### [Set exercise]
Would you extract the whole listing below and retype it exactly?

━━━━

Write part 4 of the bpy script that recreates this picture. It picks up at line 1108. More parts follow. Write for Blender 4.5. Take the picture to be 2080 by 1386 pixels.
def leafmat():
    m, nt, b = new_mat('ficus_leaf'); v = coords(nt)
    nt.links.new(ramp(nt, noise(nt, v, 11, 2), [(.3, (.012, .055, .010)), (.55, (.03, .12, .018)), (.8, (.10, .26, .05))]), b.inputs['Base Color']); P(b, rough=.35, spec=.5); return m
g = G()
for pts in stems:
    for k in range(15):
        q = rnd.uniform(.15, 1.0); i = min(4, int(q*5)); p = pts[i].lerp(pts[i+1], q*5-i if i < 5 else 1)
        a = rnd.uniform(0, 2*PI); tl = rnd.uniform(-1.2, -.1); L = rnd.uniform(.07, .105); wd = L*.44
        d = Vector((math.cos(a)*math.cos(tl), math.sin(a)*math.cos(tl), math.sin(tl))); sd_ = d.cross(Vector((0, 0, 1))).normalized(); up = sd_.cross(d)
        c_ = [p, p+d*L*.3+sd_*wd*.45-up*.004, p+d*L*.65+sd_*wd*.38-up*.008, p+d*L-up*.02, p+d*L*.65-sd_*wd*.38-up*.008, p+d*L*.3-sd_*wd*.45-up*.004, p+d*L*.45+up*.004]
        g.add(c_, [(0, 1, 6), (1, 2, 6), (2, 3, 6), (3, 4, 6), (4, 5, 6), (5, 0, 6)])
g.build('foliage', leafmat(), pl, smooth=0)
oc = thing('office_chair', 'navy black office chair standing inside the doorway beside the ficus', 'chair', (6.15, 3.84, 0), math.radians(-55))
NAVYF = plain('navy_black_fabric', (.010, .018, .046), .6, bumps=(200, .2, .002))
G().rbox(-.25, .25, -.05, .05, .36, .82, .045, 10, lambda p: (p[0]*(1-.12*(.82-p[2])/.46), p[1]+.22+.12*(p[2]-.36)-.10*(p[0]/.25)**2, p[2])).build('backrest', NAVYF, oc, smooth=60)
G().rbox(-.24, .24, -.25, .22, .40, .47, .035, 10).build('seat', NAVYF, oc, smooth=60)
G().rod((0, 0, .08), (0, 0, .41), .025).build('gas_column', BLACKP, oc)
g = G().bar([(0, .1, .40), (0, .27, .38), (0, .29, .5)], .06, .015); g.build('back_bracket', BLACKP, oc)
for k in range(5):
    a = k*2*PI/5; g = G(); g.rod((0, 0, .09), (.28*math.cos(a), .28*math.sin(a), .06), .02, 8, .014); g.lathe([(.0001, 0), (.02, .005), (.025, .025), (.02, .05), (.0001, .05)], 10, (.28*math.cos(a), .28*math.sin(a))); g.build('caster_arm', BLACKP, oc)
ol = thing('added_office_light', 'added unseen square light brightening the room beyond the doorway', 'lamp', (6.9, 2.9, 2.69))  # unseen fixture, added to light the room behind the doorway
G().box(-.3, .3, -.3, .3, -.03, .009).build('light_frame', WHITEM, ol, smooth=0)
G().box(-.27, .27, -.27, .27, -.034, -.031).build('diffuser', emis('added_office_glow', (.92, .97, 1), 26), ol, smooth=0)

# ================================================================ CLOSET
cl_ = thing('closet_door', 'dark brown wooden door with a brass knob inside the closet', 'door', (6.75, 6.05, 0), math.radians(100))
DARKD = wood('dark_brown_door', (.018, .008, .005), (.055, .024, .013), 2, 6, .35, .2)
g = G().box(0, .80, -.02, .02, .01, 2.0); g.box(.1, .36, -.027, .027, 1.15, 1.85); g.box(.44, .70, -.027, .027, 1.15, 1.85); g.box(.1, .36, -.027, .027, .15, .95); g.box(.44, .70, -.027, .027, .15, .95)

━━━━

### [Task result]
Write part 4 of the bpy script that recreates this picture. It picks up at line 1108. More parts follow. Write for Blender 4.5. Take the picture to be 2080 by 1386 pixels.
def leafmat():
    m, nt, b = new_mat('ficus_leaf'); v = coords(nt)
    nt.links.new(ramp(nt, noise(nt, v, 11, 2), [(.3, (.012, .055, .010)), (.55, (.03, .12, .018)), (.8, (.10, .26, .05))]), b.inputs['Base Color']); P(b, rough=.35, spec=.5); return m
g = G()
for pts in stems:
    for k in range(15):
        q = rnd.uniform(.15, 1.0); i = min(4, int(q*5)); p = pts[i].lerp(pts[i+1], q*5-i if i < 5 else 1)
        a = rnd.uniform(0, 2*PI); tl = rnd.uniform(-1.2, -.1); L = rnd.uniform(.07, .105); wd = L*.44
        d = Vector((math.cos(a)*math.cos(tl), math.sin(a)*math.cos(tl), math.sin(tl))); sd_ = d.cross(Vector((0, 0, 1))).normalized(); up = sd_.cross(d)
        c_ = [p, p+d*L*.3+sd_*wd*.45-up*.004, p+d*L*.65+sd_*wd*.38-up*.008, p+d*L-up*.02, p+d*L*.65-sd_*wd*.38-up*.008, p+d*L*.3-sd_*wd*.45-up*.004, p+d*L*.45+up*.004]
        g.add(c_, [(0, 1, 6), (1, 2, 6), (2, 3, 6), (3, 4, 6), (4, 5, 6), (5, 0, 6)])
g.build('foliage', leafmat(), pl, smooth=0)
oc = thing('office_chair', 'navy black office chair standing inside the doorway beside the ficus', 'chair', (6.15, 3.84, 0), math.radians(-55))
NAVYF = plain('navy_black_fabric', (.010, .018, .046), .6, bumps=(200, .2, .002))
G().rbox(-.25, .25, -.05, .05, .36, .82, .045, 10, lambda p: (p[0]*(1-.12*(.82-p[2])/.46), p[1]+.22+.12*(p[2]-.36)-.10*(p[0]/.25)**2, p[2])).build('backrest', NAVYF, oc, smooth=60)
G().rbox(-.24, .24, -.25, .22, .40, .47, .035, 10).build('seat', NAVYF, oc, smooth=60)
G().rod((0, 0, .08), (0, 0, .41), .025).build('gas_column', BLACKP, oc)
g = G().bar([(0, .1, .40), (0, .27, .38), (0, .29, .5)], .06, .015); g.build('back_bracket', BLACKP, oc)
for k in range(5):
    a = k*2*PI/5; g = G(); g.rod((0, 0, .09), (.28*math.cos(a), .28*math.sin(a), .06), .02, 8, .014); g.lathe([(.0001, 0), (.02, .005), (.025, .025), (.02, .05), (.0001, .05)], 10, (.28*math.cos(a), .28*math.sin(a))); g.build('caster_arm', BLACKP, oc)
ol = thing('added_office_light', 'added unseen square light brightening the room beyond the doorway', 'lamp', (6.9, 2.9, 2.69))  # unseen fixture, added to light the room behind the doorway
G().box(-.3, .3, -.3, .3, -.03, .009).build('light_frame', WHITEM, ol, smooth=0)
G().box(-.27, .27, -.27, .27, -.034, -.031).build('diffuser', emis('added_office_glow', (.92, .97, 1), 26), ol, smooth=0)

# ================================================================ CLOSET
cl_ = thing('closet_door', 'dark brown wooden door with a brass knob inside the closet', 'door', (6.75, 6.05, 0), math.radians(100))
DARKD = wood('dark_brown_door', (.018, .008, .005), (.055, .024, .013), 2, 6, .35, .2)
g = G().box(0, .80, -.02, .02, .01, 2.0); g.box(.1, .36, -.027, .027, 1.15, 1.85); g.box(.44, .70, -.027, .027, 1.15, 1.85); g.box(.1, .36, -.027, .027, .15, .95); g.box(.44, .70, -.027, .027, .15, .95)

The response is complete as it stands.